__OBJECTIVE__
Include in the output exactly the lines from the opening of the data through the line containing "hose enters', 'foam')", and nothing more.

__DATA SECTION__
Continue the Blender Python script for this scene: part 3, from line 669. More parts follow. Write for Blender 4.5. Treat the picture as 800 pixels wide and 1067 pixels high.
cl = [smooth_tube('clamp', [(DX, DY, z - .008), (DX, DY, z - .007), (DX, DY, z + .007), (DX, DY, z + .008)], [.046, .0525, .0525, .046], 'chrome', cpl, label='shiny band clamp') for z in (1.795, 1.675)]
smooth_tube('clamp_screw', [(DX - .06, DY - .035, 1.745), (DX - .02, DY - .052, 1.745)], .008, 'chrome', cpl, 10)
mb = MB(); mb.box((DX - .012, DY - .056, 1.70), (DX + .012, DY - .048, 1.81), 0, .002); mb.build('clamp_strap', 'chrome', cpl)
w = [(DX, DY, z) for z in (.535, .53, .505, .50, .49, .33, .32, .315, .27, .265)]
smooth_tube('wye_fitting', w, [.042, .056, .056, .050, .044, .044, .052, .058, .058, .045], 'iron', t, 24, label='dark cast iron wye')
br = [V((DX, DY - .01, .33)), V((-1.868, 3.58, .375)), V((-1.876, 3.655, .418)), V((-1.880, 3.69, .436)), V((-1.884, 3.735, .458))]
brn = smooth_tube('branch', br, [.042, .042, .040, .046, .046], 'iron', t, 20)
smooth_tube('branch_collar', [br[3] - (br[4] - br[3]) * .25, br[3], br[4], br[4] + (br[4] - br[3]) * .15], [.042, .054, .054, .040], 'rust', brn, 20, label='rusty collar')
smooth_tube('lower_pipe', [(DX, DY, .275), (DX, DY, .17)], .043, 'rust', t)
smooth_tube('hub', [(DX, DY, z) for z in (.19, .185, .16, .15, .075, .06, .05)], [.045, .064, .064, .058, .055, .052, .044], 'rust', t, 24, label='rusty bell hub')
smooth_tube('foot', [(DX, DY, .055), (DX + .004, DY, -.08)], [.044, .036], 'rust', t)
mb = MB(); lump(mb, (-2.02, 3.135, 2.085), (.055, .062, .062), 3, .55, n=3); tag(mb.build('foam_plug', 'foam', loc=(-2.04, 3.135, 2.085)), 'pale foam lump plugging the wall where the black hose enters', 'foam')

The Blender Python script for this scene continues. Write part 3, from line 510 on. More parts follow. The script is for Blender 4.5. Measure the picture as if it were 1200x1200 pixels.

__OUTPUT BELOW__
Continue the Blender Python script for this scene: part 3, from line 669. More parts follow. Write for Blender 4.5. Treat the picture as 800 pixels wide and 1067 pixels high.
cl = [smooth_tube('clamp', [(DX, DY, z - .008), (DX, DY, z - .007), (DX, DY, z + .007), (DX, DY, z + .008)], [.046, .0525, .0525, .046], 'chrome', cpl, label='shiny band clamp') for z in (1.795, 1.675)]
smooth_tube('clamp_screw', [(DX - .06, DY - .035, 1.745), (DX - .02, DY - .052, 1.745)], .008, 'chrome', cpl, 10)
mb = MB(); mb.box((DX - .012, DY - .056, 1.70), (DX + .012, DY - .048, 1.81), 0, .002); mb.build('clamp_strap', 'chrome', cpl)
w = [(DX, DY, z) for z in (.535, .53, .505, .50, .49, .33, .32, .315, .27, .265)]
smooth_tube('wye_fitting', w, [.042, .056, .056, .050, .044, .044, .052, .058, .058, .045], 'iron', t, 24, label='dark cast iron wye')
br = [V((DX, DY - .01, .33)), V((-1.868, 3.58, .375)), V((-1.876, 3.655, .418)), V((-1.880, 3.69, .436)), V((-1.884, 3.735, .458))]
brn = smooth_tube('branch', br, [.042, .042, .040, .046, .046], 'iron', t, 20)
smooth_tube('branch_collar', [br[3] - (br[4] - br[3]) * .25, br[3], br[4], br[4] + (br[4] - br[3]) * .15], [.042, .054, .054, .040], 'rust', brn, 20, label='rusty collar')
smooth_tube('lower_pipe', [(DX, DY, .275), (DX, DY, .17)], .043, 'rust', t)
smooth_tube('hub', [(DX, DY, z) for z in (.19, .185, .16, .15, .075, .06, .05)], [.045, .064, .064, .058, .055, .052, .044], 'rust', t, 24, label='rusty bell hub')
smooth_tube('foot', [(DX, DY, .055), (DX + .004, DY, -.08)], [.044, .036], 'rust', t)
mb = MB(); lump(mb, (-2.02, 3.135, 2.085), (.055, .062, .062), 3, .55, n=3); tag(mb.build('foam_plug', 'foam', loc=(-2.04, 3.135, 2.085)), 'pale foam lump plugging the wall where the black hose enters', 'foam')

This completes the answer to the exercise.